Adding value to meetings

type
Article
author
By Institute of Directors
date
14 Oct 2014
read time
2 min to read
Board room table with empty chairs

How do I contribute?

When starting out as a director, it’s natural to be unsure about how you will add value in the boardroom. Until you get to know the business you can’t be expected to know everything about the business. Before accepting a board position, you should always do some due diligence around the organisation and know what you’re getting yourself into.

There are also some important questions that any enquiring board member will ask of management – or each other – about the items of business placed in front of them. These are questions that you should ask, not questions you can afford to hope someone else will ask!

  • What issues do the papers in front of me raise?
    • They may be explicit matter or implicit in the papers.
  • Do we have enough information?
  • Did we get answers to what we asked last time?
  • Are we dealing with issues of risk, compliance and strategy in the right balance? Is the bad news reaching the board?
  • How can we measure/benchmark progress?
  • How do we validate information that doesn’t seem right?

A board needs to constantly be asking itself and management some key questions. Negative responses indicate an area of concern and the need for board attention/direction.

  • How well do we know our market environment?
    • Competitors? Strengths? Weaknesses? Opportunities?
  • How do our customers/clients perceive us?
    • Products and customer service?
  • How do other stakeholders perceive us?
    • Reputation and image?
  • How can we improve our economic or service value-add?
  • Are we focusing effectively on shareholder/stakeholder (or member) value?
  • Can we gain more effective resource utilisation?

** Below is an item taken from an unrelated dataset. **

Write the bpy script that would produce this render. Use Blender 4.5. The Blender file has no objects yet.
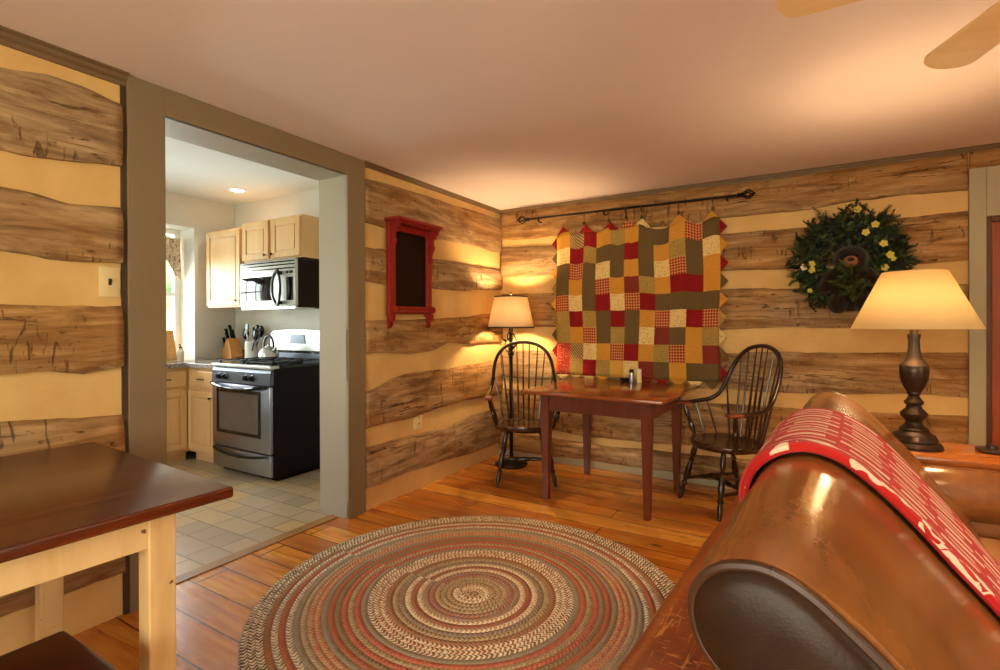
import bpy, bmesh, math, random
from mathutils import Vector, Matrix, Euler
from mathutils import noise as mnoise
random.seed(11)
SC = bpy.context.scene
COL = SC.collection
PI = math.pi
R = math.radians

# ------------------------------------------------------------------ mesh helper
class MB:
    def __init__(s):
        s.bm = bmesh.new(); s.uv = None
    def _mi(s, fs, mi):
        for f in fs: f.material_index = mi
    def box(s, x0, x1, y0, y1, z0, z1, mi=0, bev=0, M=None, seg=2):
        r = bmesh.ops.create_cube(s.bm, size=1)
        vs = r['verts']
        bmesh.ops.scale(s.bm, vec=(x1-x0, y1-y0, z1-z0), verts=vs)
        bmesh.ops.translate(s.bm, vec=((x0+x1)/2, (y0+y1)/2, (z0+z1)/2), verts=vs)
        if bev:
            es = list({e for v in vs for e in v.link_edges})
            rr = bmesh.ops.bevel(s.bm, geom=es, offset=bev, segments=seg, affect='EDGES', profile=.5)
            fs = rr['faces']; vs = list({v for f in fs for v in f.verts})
            vs = s._island(vs[0])
        s._mi({f for v in vs for f in v.link_faces}, mi)
        if M is not None: bmesh.ops.transform(s.bm, matrix=M, verts=vs)
        return vs
    def _island(s, v):
        seen = {v}; st = [v]
        while st:
            a = st.pop()
            for e in a.link_edges:
                b = e.other_vert(a)
                if b not in seen: seen.add(b); st.append(b)
        return list(seen)
    def rings(s, rings, mi=0, cap=True, closed=True):
        """loft between vertex rings (lists of points)"""
        V = [[s.bm.verts.new(p) for p in r] for r in rings]
        n = len(rings[0]); fs = []
        for a, b in zip(V, V[1:]):
            for i in range(n if closed else n-1):
                j = (i+1) % n
                try: fs.append(s.bm.faces.new((a[i], a[j], b[j], b[i])))
                except ValueError: pass
        if cap and closed:
            fs.append(s.bm.faces.new(list(reversed(V[0])))); fs.append(s.bm.faces.new(V[-1]))
        s._mi(fs, mi)
        return V
    def tube(s, pts, r, n=8, mi=0, cap=True, flat=1.0, up=None):
        pts = [Vector(p) for p in pts]
        rs = r if isinstance(r, (list, tuple)) else [r]*len(pts)
        rings = []; prev = None
        for i, p in enumerate(pts):
            t = (pts[min(i+1, len(pts)-1)] - pts[max(i-1, 0)]).normalized()
            if prev is None:
                a = Vector(up) if up else (Vector((0, 0, 1)) if abs(t.z) < .9 else Vector((1, 0, 0)))
            else: a = prev
            b = t.cross(a).normalized(); a = b.cross(t).normalized(); prev = a
            rings.append([p + (a*math.cos(2*PI*k/n)*flat + b*math.sin(2*PI*k/n))*rs[i] for k in range(n)])
        s.rings(rings, mi, cap)
    def lathe(s, prof, n=24, c=(0, 0, 0), mi=0, cap=True, M=None):
        rings = [[Vector((c[0]+r*math.cos(2*PI*k/n), c[1]+r*math.sin(2*PI*k/n), c[2]+z)) for k in range(n)] for r, z in prof]
        if M is not None: rings = [[M @ p for p in q] for q in rings]
        s.rings(rings, mi, cap)
    def turned(s, p0, p1, prof, n=10, mi=0):
        """lathe along a slanted axis; prof=[(t,r)]"""
        p0 = Vector(p0); p1 = Vector(p1); d = p1-p0
        q = d.to_track_quat('Z', 'Y').to_matrix().to_4x4(); q.translation = p0
        s.lathe([(r, t*d.length) for t, r in prof], n, mi=mi, M=q)
    def prism(s, poly, fn, d0, d1, mi=0):
        """extrude 2D polygon; fn(u,v,d)->point"""
        s.rings([[Vector(fn(u, v, d)) for u, v in poly] for d in (d0, d1)], mi)
    def sphere(s, c, r, mi=0, sc=(1, 1, 1), u=12, v=8, M=None):
        rr = bmesh.ops.create_uvsphere(s.bm, u_segments=u, v_segments=v, radius=r)
        vs = rr['verts']
        bmesh.ops.scale(s.bm, vec=sc, verts=vs)
        if M is not None: bmesh.ops.transform(s.bm, matrix=M, verts=vs)
        bmesh.ops.translate(s.bm, vec=c, verts=vs)
        s._mi({f for w in vs for f in w.link_faces}, mi)
    def quad(s, pts, mi=0):
        f = s.bm.faces.new([s.bm.verts.new(p) for p in pts]); f.material_index = mi; return f
    def taper(s, c0, w0, c1, w1, mi=0, bev=0):
        """square bar from centre c0 (half width w0) to c1 (half width w1)"""
        def rg(c, w): return [Vector((c[0]+a*w, c[1]+b*w, c[2])) for a, b in ((-1, -1), (1, -1), (1, 1), (-1, 1))]
        V = s.rings([rg(c0, w0), rg(c1, w1)], mi)
        if bev:
            vs = [v for r_ in V for v in r_]
            bmesh.ops.bevel(s.bm, geom=list({e for v in vs for e in v.link_edges}), offset=bev, segments=1, affect='EDGES')
    def build(s, name, mats, parent=None, smooth=True, ang=35, loc=None, recalc=True, **props):
        if recalc: bmesh.ops.recalc_face_normals(s.bm, faces=s.bm.faces[:])
        me = bpy.data.meshes.new(name)
        s.bm.to_mesh(me); s.bm.free()
        for m in (mats if isinstance(mats, (list, tuple)) else [mats]): me.materials.append(m)
        if smooth:
            me.polygons.foreach_set('use_smooth', [True]*len(me.polygons))
            try: me.set_sharp_from_angle(angle=R(ang))
            except Exception: pass
        o = bpy.data.objects.new(name, me); COL.objects.link(o)
        if parent: o.parent = parent
        if loc: o.location = loc
        for k, v in props.items(): o[k] = v
        return o

def empty(name, loc, rz=0, label=None, cat=None, group=None):
    o = bpy.data.objects.new(name, None); COL.objects.link(o)
    o.location = loc; o.rotation_euler = (0, 0, rz); o.empty_display_size = .1
    tag(o, label, cat, group); return o
def tag(o, label=None, cat=None, group=None):
    if label: o['label'] = label
    if cat: o['category'] = cat
    if group: o['group'] = group
    return o
def struct(o):
    o['kind'] = 'structure'; return o
def copy_tree(o, parent=None):
    c = o.copy(); COL.objects.link(c)
    if parent: c.parent = parent
    for ch in list(o.children): copy_tree(ch, c)
    return c

# ------------------------------------------------------------------ materials
def srgb(r, g, b):
    f = lambda c: (c/255/12.92) if c/255 <= .04045 else ((c/255+.055)/1.055)**2.4
    return (f(r), f(g), f(b), 1)
class NT:
    def __init__(s, name):
        s.m = bpy.data.materials.new(name); s.m.use_nodes = True
        s.t = s.m.node_tree; s.t.nodes.clear()
        s.out = s.t.nodes.new('ShaderNodeOutputMaterial')
    def n(s, typ, ins=None, **at):
        nd = s.t.nodes.new('ShaderNode'+typ)
        for k, v in at.items(): setattr(nd, k, v)
        for k, v in (ins or {}).items():
            sk = nd.inputs[k]
            if isinstance(v, bpy.types.NodeSocket): s.t.links.new(v, sk)
            elif isinstance(v, bpy.types.Node): s.t.links.new(v.outputs[0], sk)
            else: sk.default_value = v
        return nd
    def math(s, op, a, b=0.0, c=0.0):
        return s.n('Math', {0: a, 1: b, 2: c}, operation=op).outputs[0]
    def ramp(s, fac, stops, interp='LINEAR'):
        nd = s.n('ValToRGB', {'Fac': fac}); cr = nd.color_ramp; cr.interpolation = interp
        while len(cr.elements) < len(stops): cr.elements.new(.5)
        for e, (p, c) in zip(cr.elements, stops):
            e.position = p; e.color = c if len(c) == 4 else (*c, 1)
        return nd.outputs[0]
    def mix(s, f, a, b, mode='MIX'):
        nd = s.n('Mix', data_type='RGBA', blend_type=mode)
        for k, v in ((0, f), (6, a), (7, b)):
            sk = nd.inputs[k]
            if isinstance(v, bpy.types.NodeSocket): s.t.links.new(v, sk)
            else: sk.default_value = v
        return nd.outputs[2]
    def coord(s, which='Object', scale=(1, 1, 1), loc=(0, 0, 0), rot=(0, 0, 0)):
        tc = s.n('TexCoord')
        return s.n('Mapping', {'Vector': tc.outputs[which], 'Scale': scale, 'Location': loc, 'Rotation': rot}).outputs[0]
    def noise(s, vec, scale=5, detail=4, rough=.55, dist=0):
        return s.n('TexNoise', {'Vector': vec, 'Scale': scale, 'Detail': detail, 'Roughness': rough, 'Distortion': dist}).outputs[0]
    def bump(s, h, strength=.3, dist=.01, normal=None):
        ins = {'Height': h, 'Strength': strength, 'Distance': dist}
        if normal: ins['Normal'] = normal
        return s.n('Bump', ins).outputs[0]
    def principled(s, col, rough=.5, metal=0, normal=None, **kw):
        ins = {'Base Color': col, 'Roughness': rough, 'Metallic': metal}
        if normal: ins['Normal'] = normal
        ins.update(kw)
        p = s.n('BsdfPrincipled', ins)
        s.t.links.new(p.outputs[0], s.out.inputs[0]); return s.m

def plain(name, col, rough=.5, metal=0, var=.08, scale=8, bump=0, **kw):
    t = NT(name); v = t.coord()
    nz = t.noise(v, scale, 5)
    c2 = tuple(max(0, c*(1-var*2)) for c in col[:3])+(1,)
    c = t.mix(nz, c2, tuple(min(1, x*(1+var)) for x in col[:3])+(1,))
    nm = t.bump(t.noise(v, scale*12, 3), bump, .003) if bump else None
    return t.principled(c, rough, metal, nm, **kw)

def wood(name, dark, light, axis='X', rough=.4, scale=1.0, contrast=1.0, bump=.15, wear=None, coat=0, planks=None):
    t = NT(name)
    k = {'X': (1, 12, 12), 'Y': (12, 1, 12), 'Z': (12, 12, 1)}[axis]
    v = t.coord('Object', tuple(c*scale for c in k))
    n1 = t.noise(v, 2.2, 8, .6, .6)
    n2 = t.noise(v, 9, 4, .6)
    f = t.math('ADD', t.math('MULTIPLY', n1, .7), t.math('MULTIPLY', n2, .3))
    w = .22/contrast
    c = t.ramp(f, [(.5-w, dark), (.5+w, light)])
    if planks:
        ax, wd = planks
        sp = t.n('SeparateXYZ', {0: t.n('TexCoord').outputs['Object']})
        q = t.math('DIVIDE', sp.outputs['XYZ'.index(ax)], wd)
        hs = t.n('TexWhiteNoise', {'W': t.math('FLOOR', q)}, noise_dimensions='1D').outputs[0]
        c = t.mix(t.math('MULTIPLY', hs, .35), c, dark)
        seam = t.math('LESS_THAN', t.math('FRACT', q), .012)
        c = t.mix(seam, c, tuple(x*.25 for x in dark[:3])+(1,))
    if wear:
        vw = t.coord('Object', (1, 1, 1))
        nw = t.noise(vw, 7, 6, .65)
        c = t.mix(t.ramp(nw, [(.58, (0, 0, 0, 1)), (.70, (1, 1, 1, 1))]), c, wear)
    return t.principled(c, rough, 0, t.bump(f, bump, .004), **({'Coat Weight': coat, 'Coat Roughness': .15} if coat else {}))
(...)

Finally, there are a few principles which make any board effective:

  • Challenging, probing recommendations
  • Having a creative, innovative approach to driving the organisation forward
  • Thinking long term about trends and future scenarios
  • Being available to management to discuss issues
  • Having a comprehensive understanding of the critical success factors
  • And of course, knowing what could derail them.

Tips for contributing to board meetings

Be prudent and always engage in a process of due diligence

You, as governor of an organisation are liable for the decisions you make. You always need to be able to show that you did everything you could to ensure the board made the right decisions. Always remember too, that “I wasn’t at the meeting” is not a good enough excuse. You are still held to account for the decisions of the board as a collective.

It’s a helpful rule of thumb to spend at least 1-2 hours out-of-meeting time reading up on the papers for each hour of in-meeting time.

Be brave and ask the ‘stupid’ question

Especially regarding finance! If you don’t understand, make sure you ask the right questions until you do. Set up a session with your accountant or CFO to go through the budgets until you know how the place ticks. Don’t hesitate to bring in an external expert if you need to.

Always remind yourself that you are there to add value

Any director should be motivated by the desire to add value to the boardroom and the organisation. Self-reflection after the meeting is recommended.

Adding value requires risk

Accept you will make mistakes. Governance is not about a right and a wrong answer. It is about making strategic decisions and choices about the future. Take the fear out of making mistakes by planning, measuring and reflecting honestly.